▶ STATED PROBLEM
Retype the records below exactly as they appear.

▶ MATERIAL FOR THE TASK
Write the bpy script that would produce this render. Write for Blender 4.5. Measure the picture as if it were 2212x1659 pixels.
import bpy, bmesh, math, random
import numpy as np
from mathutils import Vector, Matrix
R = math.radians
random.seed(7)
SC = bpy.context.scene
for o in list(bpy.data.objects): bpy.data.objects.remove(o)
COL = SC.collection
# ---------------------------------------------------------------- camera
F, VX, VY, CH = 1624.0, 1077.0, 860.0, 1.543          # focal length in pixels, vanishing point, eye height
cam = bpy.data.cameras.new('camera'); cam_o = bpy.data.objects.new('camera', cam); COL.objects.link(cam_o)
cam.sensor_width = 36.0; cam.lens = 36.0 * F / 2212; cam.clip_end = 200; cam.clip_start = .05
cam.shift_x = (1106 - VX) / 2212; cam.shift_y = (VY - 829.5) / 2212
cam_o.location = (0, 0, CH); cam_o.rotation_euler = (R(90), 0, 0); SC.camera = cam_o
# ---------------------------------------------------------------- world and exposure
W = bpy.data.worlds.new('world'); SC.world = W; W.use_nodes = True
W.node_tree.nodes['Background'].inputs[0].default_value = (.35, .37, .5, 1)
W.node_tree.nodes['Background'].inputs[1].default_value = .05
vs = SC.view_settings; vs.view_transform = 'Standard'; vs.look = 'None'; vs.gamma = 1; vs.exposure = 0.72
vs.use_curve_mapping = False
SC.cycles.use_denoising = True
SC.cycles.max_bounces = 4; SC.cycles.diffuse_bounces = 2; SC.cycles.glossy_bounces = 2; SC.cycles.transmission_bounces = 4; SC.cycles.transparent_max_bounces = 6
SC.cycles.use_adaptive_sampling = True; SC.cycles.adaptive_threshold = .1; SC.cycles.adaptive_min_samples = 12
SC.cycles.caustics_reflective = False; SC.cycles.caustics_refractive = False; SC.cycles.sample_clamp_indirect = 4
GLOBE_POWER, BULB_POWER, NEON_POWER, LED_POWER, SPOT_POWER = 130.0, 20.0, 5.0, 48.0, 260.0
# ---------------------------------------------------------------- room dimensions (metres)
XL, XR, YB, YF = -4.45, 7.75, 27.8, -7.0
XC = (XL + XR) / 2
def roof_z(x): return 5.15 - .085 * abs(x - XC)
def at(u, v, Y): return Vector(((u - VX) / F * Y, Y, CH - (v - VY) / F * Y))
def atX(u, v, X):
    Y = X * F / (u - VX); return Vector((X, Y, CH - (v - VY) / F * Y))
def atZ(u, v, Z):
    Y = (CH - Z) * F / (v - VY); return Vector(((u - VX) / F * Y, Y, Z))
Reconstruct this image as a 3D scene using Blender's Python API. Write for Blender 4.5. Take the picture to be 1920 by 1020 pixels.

▶ TASK SOLUTION
Write the bpy script that would produce this render. Write for Blender 4.5. Measure the picture as if it were 2212x1659 pixels.
import bpy, bmesh, math, random
import numpy as np
from mathutils import Vector, Matrix
R = math.radians
random.seed(7)
SC = bpy.context.scene
for o in list(bpy.data.objects): bpy.data.objects.remove(o)
COL = SC.collection
# ---------------------------------------------------------------- camera
F, VX, VY, CH = 1624.0, 1077.0, 860.0, 1.543          # focal length in pixels, vanishing point, eye height
cam = bpy.data.cameras.new('camera'); cam_o = bpy.data.objects.new('camera', cam); COL.objects.link(cam_o)
cam.sensor_width = 36.0; cam.lens = 36.0 * F / 2212; cam.clip_end = 200; cam.clip_start = .05
cam.shift_x = (1106 - VX) / 2212; cam.shift_y = (VY - 829.5) / 2212
cam_o.location = (0, 0, CH); cam_o.rotation_euler = (R(90), 0, 0); SC.camera = cam_o
# ---------------------------------------------------------------- world and exposure
W = bpy.data.worlds.new('world'); SC.world = W; W.use_nodes = True
W.node_tree.nodes['Background'].inputs[0].default_value = (.35, .37, .5, 1)
W.node_tree.nodes['Background'].inputs[1].default_value = .05
vs = SC.view_settings; vs.view_transform = 'Standard'; vs.look = 'None'; vs.gamma = 1; vs.exposure = 0.72
vs.use_curve_mapping = False
SC.cycles.use_denoising = True
SC.cycles.max_bounces = 4; SC.cycles.diffuse_bounces = 2; SC.cycles.glossy_bounces = 2; SC.cycles.transmission_bounces = 4; SC.cycles.transparent_max_bounces = 6
SC.cycles.use_adaptive_sampling = True; SC.cycles.adaptive_threshold = .1; SC.cycles.adaptive_min_samples = 12
SC.cycles.caustics_reflective = False; SC.cycles.caustics_refractive = False; SC.cycles.sample_clamp_indirect = 4
GLOBE_POWER, BULB_POWER, NEON_POWER, LED_POWER, SPOT_POWER = 130.0, 20.0, 5.0, 48.0, 260.0
# ---------------------------------------------------------------- room dimensions (metres)
XL, XR, YB, YF = -4.45, 7.75, 27.8, -7.0
XC = (XL + XR) / 2
def roof_z(x): return 5.15 - .085 * abs(x - XC)
def at(u, v, Y): return Vector(((u - VX) / F * Y, Y, CH - (v - VY) / F * Y))
def atX(u, v, X):
    Y = X * F / (u - VX); return Vector((X, Y, CH - (v - VY) / F * Y))
def atZ(u, v, Z):
    Y = (CH - Z) * F / (v - VY); return Vector(((u - VX) / F * Y, Y, Z))
Reconstruct this image as a 3D scene using Blender's Python API. Write for Blender 4.5. Take the picture to be 1920 by 1020 pixels.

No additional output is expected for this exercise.